Then
10th Special Forces Group, born in June 1952 at Fort Bragg, adopted the Trojan Horse Badge in 1955 and began adorning their Green Berets with them in 1956. Capt. Roger M Pezzelle designed the Trojan Horse Badge.

Pezzelle, an assistant S-3 and "A" team leader serving with the 10th SFG in Bad Toelz, Germany, found inspiration for his design from a French parachutist badge. Pezzelle created the Trojan Horse Badge and engaged a local jeweler Eichmann in crafting it. While Pezzelle worked on the badge, 10th SFG Soldier, Capt. Herbert R. Brucker, commissioned Mutze Muller, a German haberdasher to create Green Berets for 10th SFG. Worn on the beret, the Trojan Horse Badge could be found above an SF Soldier's left temple.

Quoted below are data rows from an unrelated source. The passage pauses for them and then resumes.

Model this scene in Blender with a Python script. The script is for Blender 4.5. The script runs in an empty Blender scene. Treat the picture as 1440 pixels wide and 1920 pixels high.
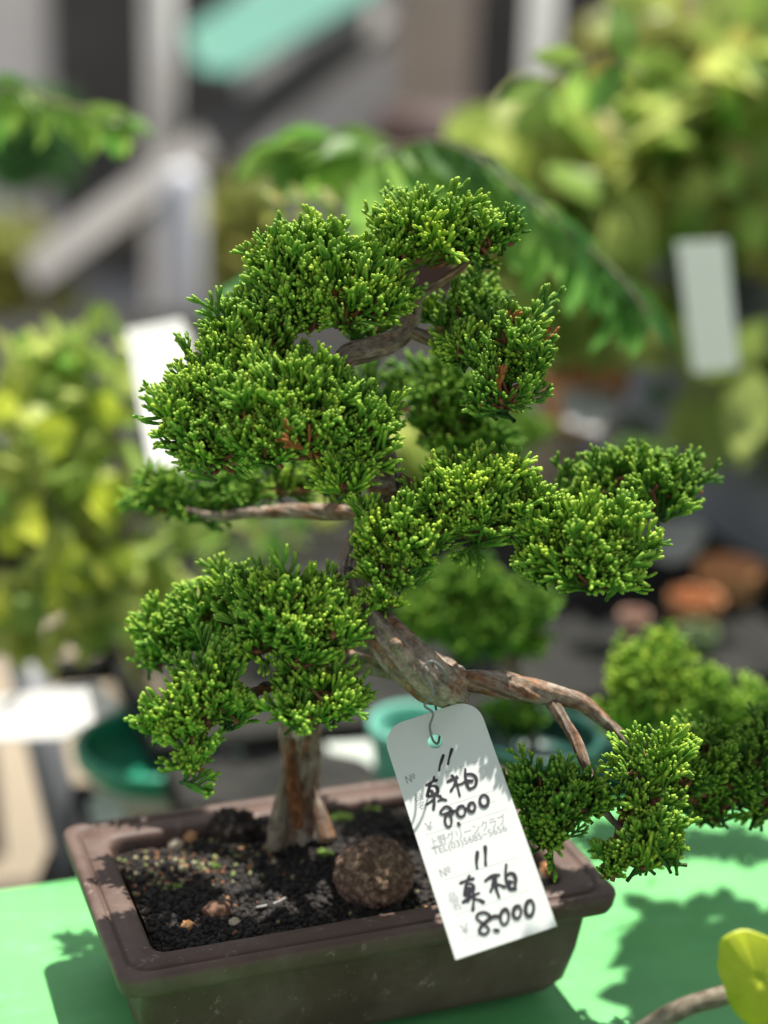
import bpy, math, random
import numpy as np
from mathutils import Vector, Matrix
random.seed(7); rng = np.random.default_rng(7)
sc = bpy.context.scene
COL = sc.collection
# ------------------------------------------------------------------ camera
F = 3150.0; ROLL = math.radians(2.054); PITCH = math.radians(18.543)
CAMZ = 0.401
_c, _s = math.cos(ROLL), math.sin(ROLL); _cp, _sp = math.cos(PITCH), math.sin(PITCH)
RIGHT = Vector((_c, _s*_sp, _s*_cp)); UP = Vector((-_s, _c*_sp, _c*_cp)); FWD = Vector((0, _cp, -_sp))
CAM = Vector((0, 0, CAMZ))
cam_d = bpy.data.cameras.new("camera"); cam = bpy.data.objects.new("camera", cam_d); COL.objects.link(cam)
m = Matrix((RIGHT, UP, -FWD)).transposed().to_4x4(); m.translation = CAM; cam.matrix_world = m
cam_d.sensor_fit = 'HORIZONTAL'; cam_d.sensor_width = 36; cam_d.lens = F/1440*36
cam_d.clip_start = 0.02; cam_d.clip_end = 200
cam_d.dof.use_dof = True; cam_d.dof.focus_distance = 0.612
cam_d.dof.aperture_fstop = cam_d.lens/18.0
sc.camera = cam
# ------------------------------------------------------------------ world, sun, exposure
SUN_EL, SUN_AZ = math.radians(71), math.radians(20)      # azimuth measured from +Y towards +X
w = bpy.data.worlds.new("World"); sc.world = w; w.use_nodes = True
nt = w.node_tree; bg = nt.nodes["Background"]; sky = nt.nodes.new("ShaderNodeTexSky")
sky.sky_type = 'NISHITA'; sky.sun_disc = False; sky.sun_elevation = SUN_EL; sky.sun_rotation = SUN_AZ
hs = nt.nodes.new("ShaderNodeHueSaturation"); hs.inputs["Saturation"].default_value = .30
nt.links.new(sky.outputs[0], hs.inputs["Color"]); nt.links.new(hs.outputs[0], bg.inputs[0]); bg.inputs[1].default_value = 0.10
sl = bpy.data.lights.new("sun", 'SUN'); sl.energy = 5.0; sl.angle = math.radians(0.5); sl.color = (1, .955, .88)
so = bpy.data.objects.new("sun", sl); COL.objects.link(so)
sd = Vector((math.sin(SUN_AZ)*math.cos(SUN_EL), math.cos(SUN_AZ)*math.cos(SUN_EL), math.sin(SUN_EL)))
so.rotation_euler = sd.to_track_quat('Z', 'Y').to_euler(); so.location = sd*3
sc.view_settings.view_transform = 'Standard'; sc.view_settings.look = 'None'
sc.view_settings.exposure = 1.06; sc.view_settings.gamma = 1; sc.view_settings.use_curve_mapping = False
sc.render.engine = 'CYCLES'; sc.cycles.max_bounces = 8; sc.cycles.use_denoising = True

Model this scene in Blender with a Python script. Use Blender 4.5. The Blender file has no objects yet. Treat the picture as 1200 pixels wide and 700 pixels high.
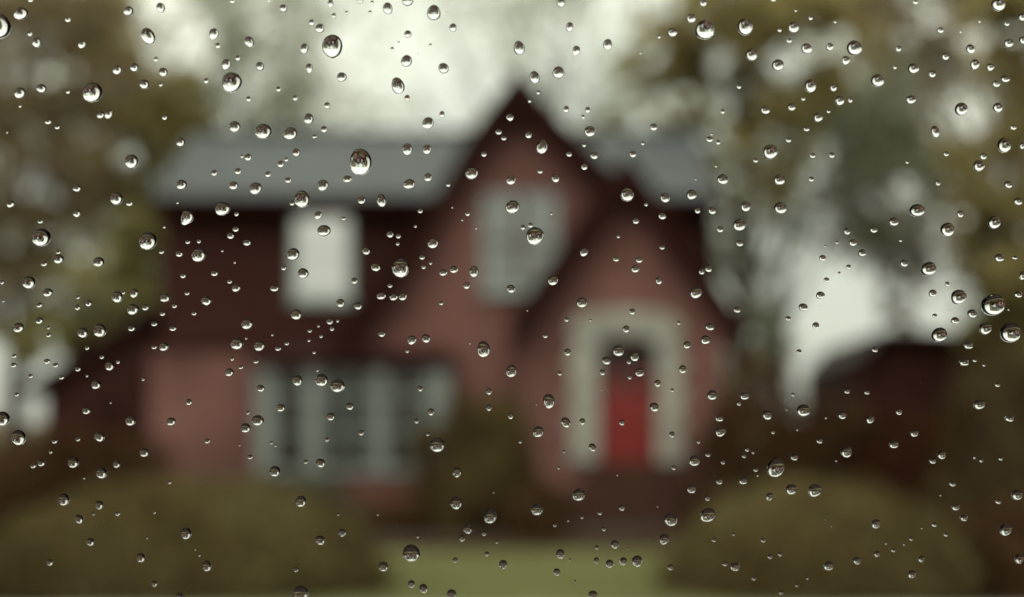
import bpy, math, random
import numpy as np
from mathutils import Vector, Matrix

SC = bpy.context.scene
COL = SC.collection
R = math.radians
random.seed(7)
RNG = np.random.default_rng(11)

# ------------------------------------------------------------------ camera
F = 1667.0            # focal length in photo pixels (50 mm on 36 mm, 1200 px wide)
EYE = 1.15            # the photo is taken through a car's side window
HZ = 535.0            # image row of the horizon
PANE_Y = 0.30
LEAN = math.radians(10)    # the car window leans inwards towards its top
cam_data = bpy.data.cameras.new("camera")
cam = bpy.data.objects.new("camera", cam_data)
COL.objects.link(cam)
cam.location = (0, 0, EYE)
cam.rotation_euler = (R(90), 0, 0)
cam_data.lens = 50
cam_data.sensor_width = 36
cam_data.shift_y = (HZ - 350) / 1200
cam_data.clip_start = 0.01
cam_data.clip_end = 3000
cam_data.dof.use_dof = True
cam_data.dof.focus_distance = PANE_Y + 0.0012
cam_data.dof.aperture_fstop = 7.0
SC.camera = cam

# ------------------------------------------------------------------ sky, sun, exposure
SUN_EL, SUN_AZ = R(42), R(200)
world = bpy.data.worlds.new("World")
SC.world = world
world.use_nodes = True
nt = world.node_tree
nt.nodes.clear()
out = nt.nodes.new("ShaderNodeOutputWorld")
sky = nt.nodes.new("ShaderNodeTexSky")
sky.sky_type = 'NISHITA'
sky.sun_disc = False
sky.sun_elevation = SUN_EL
sky.sun_rotation = SUN_AZ
sky.dust_density = 4
b1 = nt.nodes.new("ShaderNodeBackground")
b1.inputs["Strength"].default_value = 0.10
nt.links.new(sky.outputs[0], b1.inputs["Color"])
tc = nt.nodes.new("ShaderNodeTexCoord")
nz = nt.nodes.new("ShaderNodeTexNoise")
nz.inputs["Scale"].default_value = 2.2
nz.inputs["Detail"].default_value = 4
rmp = nt.nodes.new("ShaderNodeValToRGB")
rmp.color_ramp.elements[0].position = 0.3
rmp.color_ramp.elements[0].color = (0.62, 0.67, 0.58, 1)
rmp.color_ramp.elements[1].position = 0.7
rmp.color_ramp.elements[1].color = (0.95, 0.93, 0.78, 1)
nt.links.new(tc.outputs["Generated"], nz.inputs["Vector"])
nt.links.new(nz.outputs[0], rmp.inputs[0])
b2 = nt.nodes.new("ShaderNodeBackground")
nt.links.new(rmp.outputs[0], b2.inputs["Color"])
# overcast sky: luminance rises from the horizon to the zenith as 1 + 2 sin(elevation)
sx = nt.nodes.new("ShaderNodeSeparateXYZ")
cl = nt.nodes.new("ShaderNodeClamp")
ma = nt.nodes.new("ShaderNodeMath"); ma.operation = 'MULTIPLY_ADD'
ma.inputs[1].default_value = 2.2
ma.inputs[2].default_value = 0.88
nt.links.new(tc.outputs["Generated"], sx.inputs[0])
nt.links.new(sx.outputs[2], cl.inputs[0])
nt.links.new(cl.outputs[0], ma.inputs[0])
nt.links.new(ma.outputs[0], b2.inputs["Strength"])
mx = nt.nodes.new("ShaderNodeMixShader")
mx.inputs[0].default_value = 0.90
nt.links.new(b1.outputs[0], mx.inputs[1])
nt.links.new(b2.outputs[0], mx.inputs[2])
nt.links.new(mx.outputs[0], out.inputs[0])

sun_data = bpy.data.lights.new("sun", 'SUN')
sun_data.energy = 0.6
sun_data.angle = R(25)
sun_data.color = (1.0, 0.95, 0.86)
sun = bpy.data.objects.new("sun", sun_data)
COL.objects.link(sun)
# the light falls from behind the camera's left shoulder
sd = Vector((-math.sin(R(35)) * math.cos(SUN_EL), -math.cos(R(35)) * math.cos(SUN_EL), math.sin(SUN_EL)))
sun.rotation_euler = sd.to_track_quat('Z', 'Y').to_euler()
sky.sun_rotation = math.atan2(sd.x, sd.y)

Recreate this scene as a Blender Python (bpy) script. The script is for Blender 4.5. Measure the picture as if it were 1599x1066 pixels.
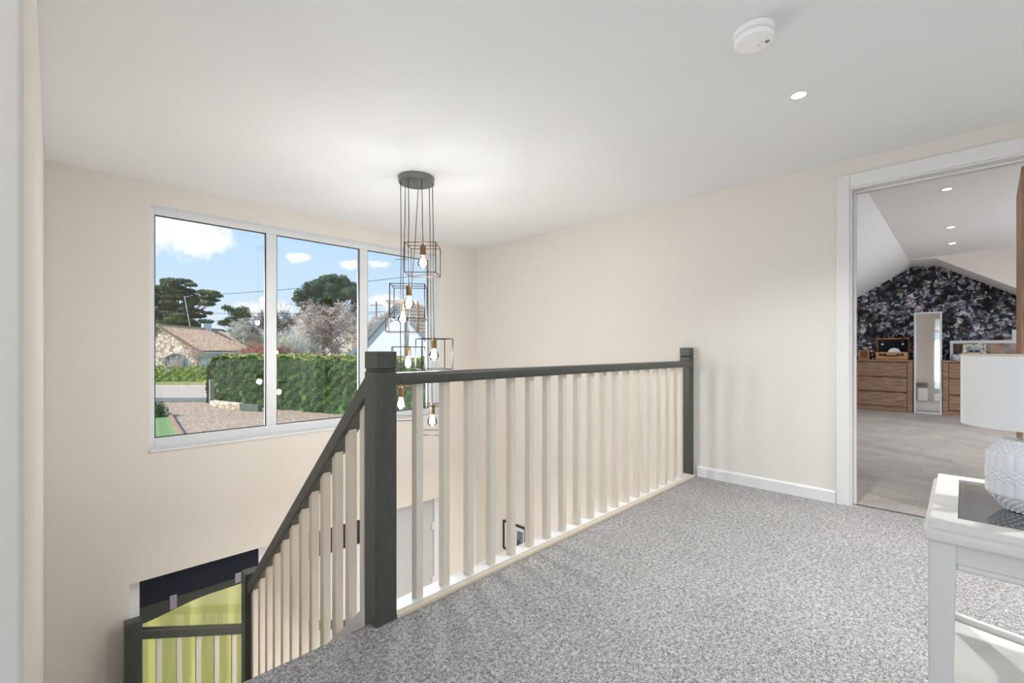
import bpy, bmesh, math, random
import numpy as np
from mathutils import Vector, Matrix
random.seed(7); RNG = np.random.default_rng(11)
for o in list(bpy.data.objects): bpy.data.objects.remove(o)
SC = bpy.context.scene; COL = SC.collection
R = math.radians
# ------------------------------------------------------------------ camera
CAMZ = 1.0856; AA = R(44.7); CA, SA = math.cos(AA), math.sin(AA)
cd = bpy.data.cameras.new('camera'); cam = bpy.data.objects.new('camera', cd); COL.objects.link(cam)
cd.sensor_width = 36; cd.lens = 16.0; cd.shift_y = 12.5/1599; cd.clip_start = .05; cd.clip_end = 900
cam.location = (0, 0, CAMZ); cam.rotation_euler = (R(90), 0, -R(45.3)); SC.camera = cam
def G(r, F, z=0.0):            # garden axes: r metres to the right, F metres along the view street
    return Vector((F*CA + r*SA, F*SA - r*CA, z))
# ------------------------------------------------------------------ colour management
vs = SC.view_settings; vs.view_transform = 'Standard'; vs.look = 'None'; vs.gamma = 1; vs.exposure = 0.40
vs.use_curve_mapping = False
# ------------------------------------------------------------------ node helpers
def lin(c):
    return tuple((x/12.92 if x <= .04045 else ((x+.055)/1.055)**2.4) for x in [v/255 for v in c]) + (1,)
class NT:
    def __init__(s, tree): s.t = tree; tree.nodes.clear()
    def n(s, typ, **kw):
        nd = s.t.nodes.new(typ)
        for k, v in kw.items():
            if k.startswith('i_'):
                key = k[2:]; key = int(key) if key.isdigit() else key.replace('_', ' ')
                nd.inputs[key].default_value = v
            else: setattr(nd, k, v)
        return nd
    def l(s, a, b): s.t.links.new(a, b)
    def math(s, op, a, b=None, clamp=False):
        nd = s.n('ShaderNodeMath', operation=op, use_clamp=clamp)
        for i, v in enumerate((a, b)):
            if v is None: continue
            if isinstance(v, (int, float)): nd.inputs[i].default_value = v
            else: s.l(v, nd.inputs[i])
        return nd.outputs[0]
    def ramp(s, fac, stops, interp='LINEAR'):
        nd = s.n('ShaderNodeValToRGB'); cr = nd.color_ramp; cr.interpolation = interp
        while len(cr.elements) < len(stops): cr.elements.new(.5)
        for e, (p, c) in zip(cr.elements, stops): e.position = p; e.color = c
        s.l(fac, nd.inputs[0]); return nd.outputs[0]
    def mix(s, fac, a, b, mode='MIX'):
        nd = s.n('ShaderNodeMix', data_type='RGBA', blend_type=mode)
        for i, v in ((0, fac), (6, a), (7, b)):
            if isinstance(v, (int, float, tuple)): nd.inputs[i].default_value = v
            else: s.l(v, nd.inputs[i])
        return nd.outputs[2]
# ------------------------------------------------------------------ world: pale spring sky with small clouds
w = bpy.data.worlds.new('sky'); SC.world = w; w.use_nodes = True
t = NT(w.node_tree)
tc = t.n('ShaderNodeTexCoord'); sep = t.n('ShaderNodeSeparateXYZ'); t.l(tc.outputs['Generated'], sep.inputs[0])
sky = t.ramp(sep.outputs[2], [(0.0, (.80, .88, .95, 1)), (.10, (.60, .77, .93, 1)), (.30, (.38, .62, .91, 1)), (.8, (.22, .45, .85, 1))])
nz = t.n('ShaderNodeTexNoise', i_Scale=16.0, i_Detail=7.0, i_Roughness=.62); t.l(tc.outputs['Generated'], nz.inputs['Vector'])
mask = None
for (px, py, sx, sy) in [(262, 365, .095, .042), (322, 377, .045, .022), (463, 403, .020, .009), (548, 412, .030, .009), (408, 482, .05, .016), (600, 470, .05, .012), (590, 412, .03, .010)]:
    k, m = (px-799.5)/710.7, (545.5-py)/710.7
    d = (G(k, 1, m)).normalized(); rt = Vector((SA, -CA, 0)); rt = (rt - d*rt.dot(d)).normalized(); up = rt.cross(d)
    def dot(v):
        nd = t.n('ShaderNodeVectorMath', operation='DOT_PRODUCT'); t.l(tc.outputs['Generated'], nd.inputs[0]); nd.inputs[1].default_value = v
        return nd.outputs['Value']
    a = t.math('DIVIDE', dot(rt), sx); b = t.math('DIVIDE', dot(up), sy); f = dot(d)
    e = t.math('SQRT', t.math('ADD', t.math('MULTIPLY', a, a), t.math('MULTIPLY', b, b)))
    e = t.math('ADD', e, t.math('LESS_THAN', f, 0.0))
    mask = e if mask is None else t.math('MINIMUM', mask, e)
mm = t.math('SUBTRACT', 1.0, mask); mm = t.math('ADD', mm, t.math('MULTIPLY', t.math('SUBTRACT', nz.outputs[0], .5), 3.2))
mm = t.math('MULTIPLY', mm, 2.2, clamp=True)
skc = t.mix(mm, sky, (.93, .95, 1.0, 1))
bg = t.n('ShaderNodeBackground', i_Strength=.88); t.l(skc, bg.inputs[0])
wo = t.n('ShaderNodeOutputWorld'); t.l(bg.outputs[0], wo.inputs[0])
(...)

"(SF Soldiers) loved it. It was a great morale builder," said Capt. Carl M. Bergstrom.

The badge was worn until 1962 when it was replaced by the SF distinctive Unit Insignia and beret flash, a shield-shaped embroidered cloth or metallic insignia attached to the stiffener backing of a military beret.

Now
10th Special Forces Group (Airborne) berets now don a green flash with the SF crest. The crest insignia was adopted in1960 and approved as the Special Forces regimental designator in 1984.

The United States Army Special Forces Command website traces the symbolic crossed arrows depicted on the crest to 1890 when it was worn as the uniform insignia for the U.S. Army Indian Scouts, who served in the American west from 1860 through 1939. During World War II, a joint U.S./Canadian special operations unit, First Special Service Force, was established to conduct operations behind enemy lines and also wore the historic crossed arrows.

The intersecting dagger on the crest is representative of the V-42 dagger, a stiletto and fighting knife, issued to members of SF. Below the crest, a scroll bears the SF motto "De oppresso liber," which translated from Latin states, "to free the oppressed." This crest is the same for all SF groups; it is the flash that designates the specific group.

(Editor's Note: Information for this article was sourced from "The Trojan Horse Badge: Distinctive identity for the 10th Special Forces Group," by Dr. Troy J. Sacquety, Veritas Magazine, Journal of United States Army Special Operations History, Vol. 5, No. 4, 2009, and the USASOC website. The Trojan Horse Badge pictured is on display at the Airborne and Special Operations Museum.)